Aleppo is one of the oldest continuously inhabited cities in the world perhaps as early as the 6th millennium BC.The city's significance in history has been its location at the end of the Silk Road, which passed through central Asia and Mesopotamia. When the Suez Canal was inaugurated in 1869, trade was diverted to sea and Aleppo began its slow decline. At the fall of the Ottoman Empire after World War I, Aleppo ceded its northern hinterland to modern Turkeyl. Then in the 1940s it lost its main access to the sea, Antioch and Alexandretta (Iskenderun), also to Turkey. Finally, the isolation of Syria in the past few decades further exacerbated the situation, although perhaps it is this very decline that has helped to preserve the old city of Aleppo, its medieval architecture and traditional heritage. Until recently, Aleppo had been experiencing a noticeable revival and was slowly returning to the spotlight.

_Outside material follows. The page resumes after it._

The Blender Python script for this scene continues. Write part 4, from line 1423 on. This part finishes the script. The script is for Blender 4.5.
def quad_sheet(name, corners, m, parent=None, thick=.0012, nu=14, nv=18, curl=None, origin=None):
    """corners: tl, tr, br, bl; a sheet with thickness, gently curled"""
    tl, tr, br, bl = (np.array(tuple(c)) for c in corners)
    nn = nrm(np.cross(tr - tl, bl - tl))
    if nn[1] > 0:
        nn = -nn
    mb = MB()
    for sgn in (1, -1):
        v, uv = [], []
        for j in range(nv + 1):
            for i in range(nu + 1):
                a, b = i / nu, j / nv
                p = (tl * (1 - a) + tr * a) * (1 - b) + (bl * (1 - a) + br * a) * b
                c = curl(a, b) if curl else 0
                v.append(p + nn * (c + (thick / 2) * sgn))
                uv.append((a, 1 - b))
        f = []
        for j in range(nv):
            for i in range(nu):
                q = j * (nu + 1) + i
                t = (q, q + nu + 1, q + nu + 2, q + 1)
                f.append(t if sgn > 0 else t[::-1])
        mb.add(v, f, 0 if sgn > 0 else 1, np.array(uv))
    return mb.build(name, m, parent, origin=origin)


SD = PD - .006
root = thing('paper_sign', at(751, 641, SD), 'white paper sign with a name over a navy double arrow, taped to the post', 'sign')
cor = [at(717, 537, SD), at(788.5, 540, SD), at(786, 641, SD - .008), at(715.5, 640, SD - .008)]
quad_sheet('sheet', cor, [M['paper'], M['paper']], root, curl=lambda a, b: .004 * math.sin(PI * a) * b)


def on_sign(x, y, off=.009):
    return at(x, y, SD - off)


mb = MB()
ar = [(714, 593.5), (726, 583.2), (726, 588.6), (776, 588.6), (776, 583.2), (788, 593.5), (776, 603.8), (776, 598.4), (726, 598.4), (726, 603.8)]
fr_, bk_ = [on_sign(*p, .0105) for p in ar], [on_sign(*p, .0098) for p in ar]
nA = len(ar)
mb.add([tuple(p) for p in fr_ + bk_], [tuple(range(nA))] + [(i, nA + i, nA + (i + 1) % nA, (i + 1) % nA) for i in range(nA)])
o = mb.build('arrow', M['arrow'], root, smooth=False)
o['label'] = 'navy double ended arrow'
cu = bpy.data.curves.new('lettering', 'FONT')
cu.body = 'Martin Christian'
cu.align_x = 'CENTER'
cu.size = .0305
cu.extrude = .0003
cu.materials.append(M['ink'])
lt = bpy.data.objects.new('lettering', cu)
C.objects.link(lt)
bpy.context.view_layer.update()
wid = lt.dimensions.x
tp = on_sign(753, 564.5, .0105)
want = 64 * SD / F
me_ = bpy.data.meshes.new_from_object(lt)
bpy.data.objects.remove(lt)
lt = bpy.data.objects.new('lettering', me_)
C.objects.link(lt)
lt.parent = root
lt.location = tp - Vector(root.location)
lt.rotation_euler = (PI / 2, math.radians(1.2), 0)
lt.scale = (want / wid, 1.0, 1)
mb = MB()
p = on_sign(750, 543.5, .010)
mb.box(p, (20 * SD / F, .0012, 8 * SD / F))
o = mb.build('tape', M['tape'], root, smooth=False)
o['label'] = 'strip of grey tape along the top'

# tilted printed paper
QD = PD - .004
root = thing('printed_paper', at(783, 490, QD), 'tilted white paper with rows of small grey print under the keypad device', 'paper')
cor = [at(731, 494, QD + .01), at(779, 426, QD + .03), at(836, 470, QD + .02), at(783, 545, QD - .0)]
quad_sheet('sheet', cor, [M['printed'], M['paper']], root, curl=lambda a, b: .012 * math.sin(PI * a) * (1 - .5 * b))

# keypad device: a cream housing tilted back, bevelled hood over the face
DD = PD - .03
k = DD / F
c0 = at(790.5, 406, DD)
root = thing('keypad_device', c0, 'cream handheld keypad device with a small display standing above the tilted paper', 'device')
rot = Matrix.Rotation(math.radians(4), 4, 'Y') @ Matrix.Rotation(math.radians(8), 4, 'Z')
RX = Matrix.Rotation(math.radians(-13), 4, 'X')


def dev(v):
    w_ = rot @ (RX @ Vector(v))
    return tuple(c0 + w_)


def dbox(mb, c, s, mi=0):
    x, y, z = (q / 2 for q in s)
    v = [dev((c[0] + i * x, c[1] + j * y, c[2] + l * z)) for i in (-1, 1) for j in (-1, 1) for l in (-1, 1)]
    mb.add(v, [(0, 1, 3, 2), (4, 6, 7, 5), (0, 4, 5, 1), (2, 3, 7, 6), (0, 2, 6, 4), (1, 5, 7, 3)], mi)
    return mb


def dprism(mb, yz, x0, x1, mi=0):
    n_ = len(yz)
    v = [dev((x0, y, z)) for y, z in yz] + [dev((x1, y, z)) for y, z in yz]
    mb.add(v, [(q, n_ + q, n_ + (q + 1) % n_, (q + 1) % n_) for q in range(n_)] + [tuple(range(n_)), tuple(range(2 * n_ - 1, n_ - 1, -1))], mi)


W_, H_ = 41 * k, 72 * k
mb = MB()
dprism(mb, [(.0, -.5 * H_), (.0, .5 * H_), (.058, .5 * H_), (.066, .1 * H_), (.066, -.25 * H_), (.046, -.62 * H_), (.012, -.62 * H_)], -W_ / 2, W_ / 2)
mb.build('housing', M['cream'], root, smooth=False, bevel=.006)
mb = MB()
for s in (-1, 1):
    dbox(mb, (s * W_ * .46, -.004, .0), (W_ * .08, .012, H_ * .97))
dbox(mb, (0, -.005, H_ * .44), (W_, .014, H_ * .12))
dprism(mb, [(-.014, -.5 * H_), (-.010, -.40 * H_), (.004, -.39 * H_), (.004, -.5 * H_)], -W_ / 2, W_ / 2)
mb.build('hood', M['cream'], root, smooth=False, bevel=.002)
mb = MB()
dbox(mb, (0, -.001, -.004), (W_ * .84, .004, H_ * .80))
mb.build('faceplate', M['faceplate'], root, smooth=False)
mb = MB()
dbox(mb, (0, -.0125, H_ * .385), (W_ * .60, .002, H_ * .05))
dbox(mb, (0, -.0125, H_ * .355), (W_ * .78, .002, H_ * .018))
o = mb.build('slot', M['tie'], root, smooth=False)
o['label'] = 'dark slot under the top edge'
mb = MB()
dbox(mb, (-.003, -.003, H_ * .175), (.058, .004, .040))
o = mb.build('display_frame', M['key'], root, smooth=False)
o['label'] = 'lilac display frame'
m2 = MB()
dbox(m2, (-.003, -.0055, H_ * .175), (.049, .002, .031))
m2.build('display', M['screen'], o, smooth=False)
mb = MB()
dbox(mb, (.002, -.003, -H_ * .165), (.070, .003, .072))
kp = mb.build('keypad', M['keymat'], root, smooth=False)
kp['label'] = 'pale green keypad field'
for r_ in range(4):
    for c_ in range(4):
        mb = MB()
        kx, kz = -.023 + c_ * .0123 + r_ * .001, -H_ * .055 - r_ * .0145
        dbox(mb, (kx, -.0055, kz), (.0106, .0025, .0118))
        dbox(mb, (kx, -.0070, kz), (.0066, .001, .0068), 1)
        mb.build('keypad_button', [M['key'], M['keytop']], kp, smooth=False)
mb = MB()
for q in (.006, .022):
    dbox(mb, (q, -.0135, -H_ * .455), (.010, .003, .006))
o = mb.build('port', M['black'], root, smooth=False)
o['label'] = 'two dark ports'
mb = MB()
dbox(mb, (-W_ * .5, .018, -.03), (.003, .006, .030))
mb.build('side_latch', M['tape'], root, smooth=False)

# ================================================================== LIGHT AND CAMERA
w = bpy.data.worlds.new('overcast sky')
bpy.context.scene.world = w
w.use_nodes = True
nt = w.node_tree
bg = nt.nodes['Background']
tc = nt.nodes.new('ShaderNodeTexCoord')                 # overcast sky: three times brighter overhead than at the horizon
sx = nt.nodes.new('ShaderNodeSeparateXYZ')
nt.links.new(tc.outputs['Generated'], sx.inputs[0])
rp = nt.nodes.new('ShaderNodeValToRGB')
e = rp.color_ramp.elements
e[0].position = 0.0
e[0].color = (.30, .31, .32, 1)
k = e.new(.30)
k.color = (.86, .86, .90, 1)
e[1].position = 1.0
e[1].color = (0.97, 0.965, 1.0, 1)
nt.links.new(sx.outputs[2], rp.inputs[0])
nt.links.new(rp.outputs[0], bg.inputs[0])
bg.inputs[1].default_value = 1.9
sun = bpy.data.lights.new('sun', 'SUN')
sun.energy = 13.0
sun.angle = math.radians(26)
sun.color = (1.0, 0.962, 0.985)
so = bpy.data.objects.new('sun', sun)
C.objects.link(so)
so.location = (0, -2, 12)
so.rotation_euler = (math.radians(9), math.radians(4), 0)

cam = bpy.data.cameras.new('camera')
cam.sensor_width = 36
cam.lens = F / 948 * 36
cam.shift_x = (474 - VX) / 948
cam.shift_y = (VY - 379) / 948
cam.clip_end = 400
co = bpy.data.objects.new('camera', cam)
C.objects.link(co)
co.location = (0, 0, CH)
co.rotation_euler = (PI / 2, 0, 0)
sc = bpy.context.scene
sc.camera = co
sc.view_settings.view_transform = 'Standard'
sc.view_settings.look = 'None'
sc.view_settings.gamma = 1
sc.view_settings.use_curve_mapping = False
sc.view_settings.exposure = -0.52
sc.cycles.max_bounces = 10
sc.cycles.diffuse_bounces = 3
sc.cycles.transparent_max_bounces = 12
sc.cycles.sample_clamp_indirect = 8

It recently won the title of the "Islamic Capital of Culture 2006", and has also witnessed a wave of successful restorations of its historic landmarks.

The most significant historic buildings of the ancient city include:

The Citadel, a large fortress built atop a huge, partially artificial mound rising 50 m above the city, dates back to the first millennium BC. the great Umayyad mosque, and the extraordinary souqs .

The old city of Aleppo has been named a Unesco World Heritage site.